Records from a data collection
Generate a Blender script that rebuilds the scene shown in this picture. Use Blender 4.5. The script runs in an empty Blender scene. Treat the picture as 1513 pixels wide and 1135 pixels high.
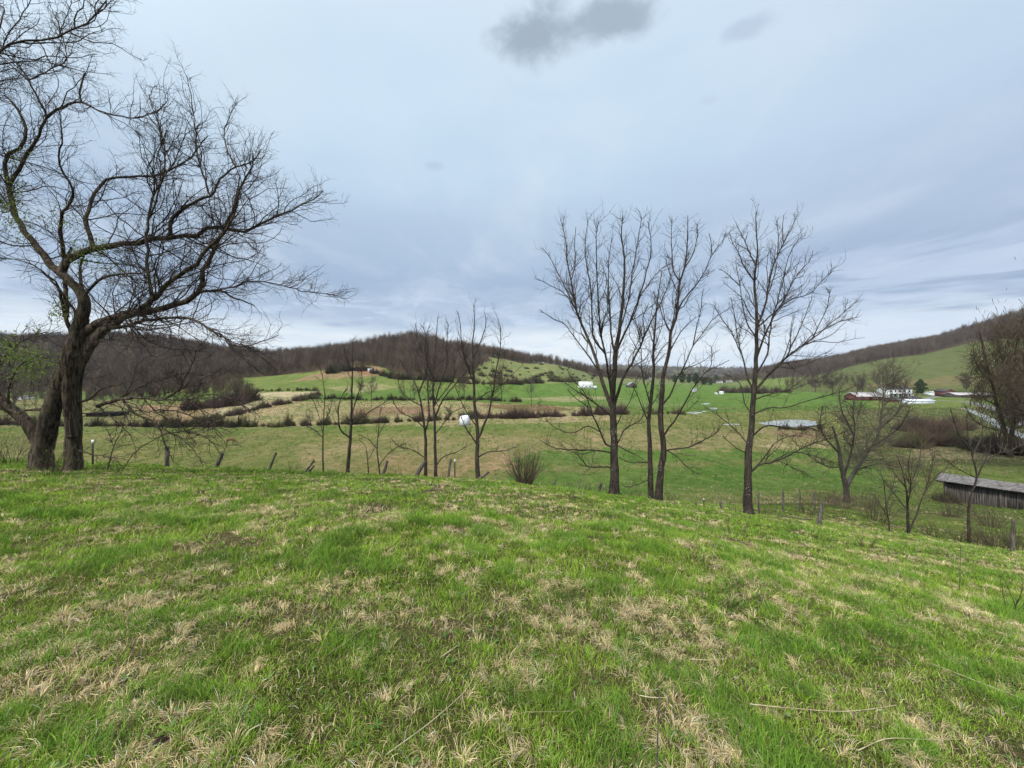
import bpy, math, random
import numpy as np
from mathutils import Vector

SEED = 7
rng = np.random.default_rng(SEED)
random.seed(SEED)
F = 568.0; CX = 756.5; HZ = 556.0        # focal length, centre column and horizon row in photograph pixels
col = bpy.context.scene.collection
sc = bpy.context.scene

# ------------------------------------------------------------------ numeric helpers
def sstep(a, b, x):
    t = np.clip((x-a)/(b-a), 0, 1); return t*t*(3-2*t)

def vnoise(x, y, seed=0):
    xi = np.floor(x).astype(np.int64); yi = np.floor(y).astype(np.int64)
    xf = x-xi; yf = y-yi
    xf = xf*xf*(3-2*xf); yf = yf*yf*(3-2*yf)
    def h(a, b):
        n = (a*374761393 + b*668265263 + seed*1442695041) & 0xffffffff
        n = ((n ^ (n >> 13))*1274126177) & 0xffffffff
        n = n ^ (n >> 16)
        return (n & 0xffff)/65535.0
    return (h(xi, yi)*(1-xf)+h(xi+1, yi)*xf)*(1-yf) + (h(xi, yi+1)*(1-xf)+h(xi+1, yi+1)*xf)*yf

def fbm(x, y, seed=0, o=4):
    s = 0; a = .5; t = 0
    for i in range(o):
        s = s + a*vnoise(x, y, seed+i*17); t += a; a *= .5; x = x*2.03+3.1; y = y*2.03+7.7
    return s/t

def norm(v):
    return v/np.maximum(np.linalg.norm(v, axis=-1, keepdims=True), 1e-9)

# ------------------------------------------------------------------ terrain
TC = np.array([-600,-250,0,200,400,500,600,700,800,900,1050,1200,1350,1513,1800,2100], float)
TY = np.array([24,30,38,48,60,80,115,150,200,250,300,400,500,650,900,1300,2000,3500,7000], float)
def zr(*a): return [HZ - z*F/y for z, y in a]
def flat(Y): return HZ + F*15/Y
rows = []
zz = {24:[-6.6,-6.7,-6.9,-7.0,-7.2,-7.3,-7.5,-7.6,-7.7,-7.9,-8.0,-8.3,-9.2,-9.6,-10.5,-11],
      30:[-9.5,-9.6,-9.9,-10,-10.2,-10.3,-10.4,-10.5,-10.5,-10.4,-10.2,-9.9,-10.9,-11.2,-11.8,-12],
      38:[-12.5,-12.6,-12.8,-13,-13.1,-13.2,-13.2,-13.2,-13.2,-12.8,-12.4,-11.9,-12.7,-13,-13.2,-13.5],
      48:[-14.6]*9+[-14.4,-14.0,-13.8,-14.1,-14.4,-14.6,-14.6]}
for Y in (24,30,38,48): rows.append([HZ - z*F/Y for z in zz[Y]])
for Y in (60,80,115): rows.append([flat(Y)]*16)
rows += [
 [605,608,610,609,605,605,606,609,611,613,613,613,613,613,612,610],
 [580,588,596,591,583,588,590,592,595,598,598.6,598.6,598,598,592,585],
 [555,570,586,580,569,571,573,578,584,589,590,590,590,589,575,560],
 [530,550,575,564,556,551,556,563,573,582,584,584,583,581,555,530],
 [500,515,548,540,542,531,527,543,560,573,577,576,562,547,520,500],
 [480,490,508,505,534,521,504,520,541,566,573,568,543,517,490,480],
 [485,495,520,524,536,530,518,524,536,556,569,558,522,478,465,465],
 [500,505,540,545,548,546,545,540,544,554,566,541,512,480,470,460],
 [520,525,550,552,552,552,552,552,552,555,560,542,520,495,480,470],
 [545,545,550,552,552,552,552,552,551,548,552,545,535,520,510,500],
 [550,550,550,550,550,550,550,549,546,540,544,546,545,545,540,540],
 [553]*16]
TT = np.array(rows)
TU = (TC-CX)/F
TL = np.log(TY)

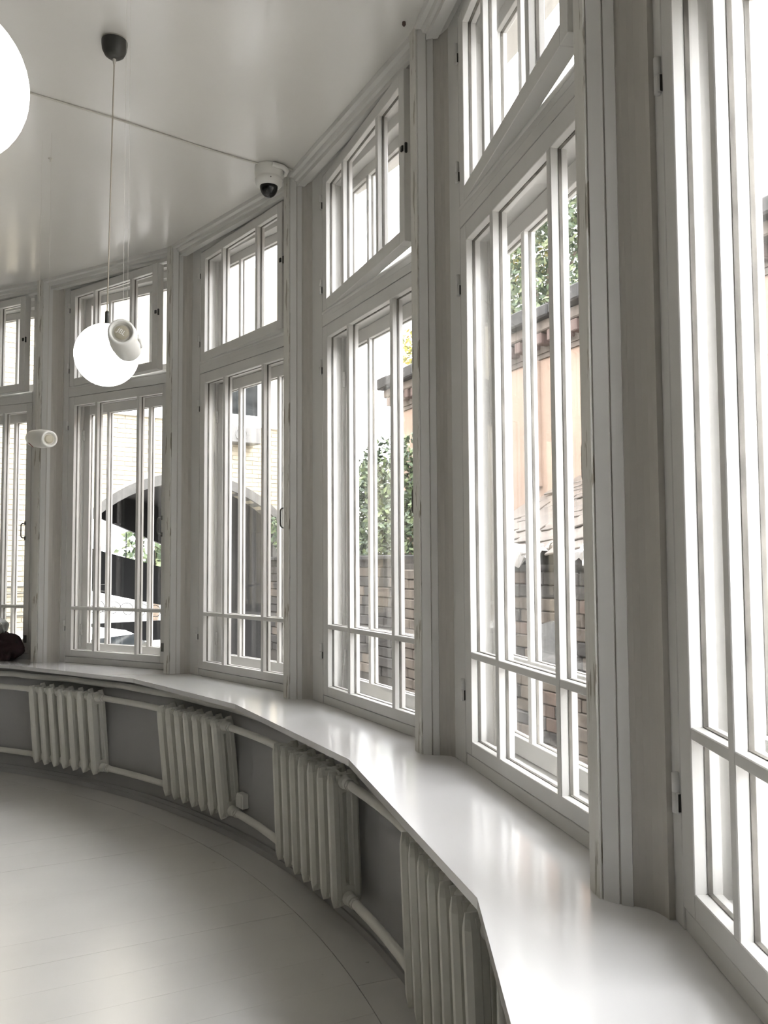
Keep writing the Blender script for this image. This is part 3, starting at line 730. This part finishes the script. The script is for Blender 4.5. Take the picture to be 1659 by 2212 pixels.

YOUR INSTRUCTIONS >> Each line in the data that holds the string "scene" should be found and copied.

COMPLETED EXERCISE >>
Generate a Blender script that rebuilds the scene shown in this picture. Use Blender 4.5. The script runs in an empty Blender scene. Treat the picture as 1513 pixels wide and 1135 pixels high.
col = bpy.context.scene.collection
sc = bpy.context.scene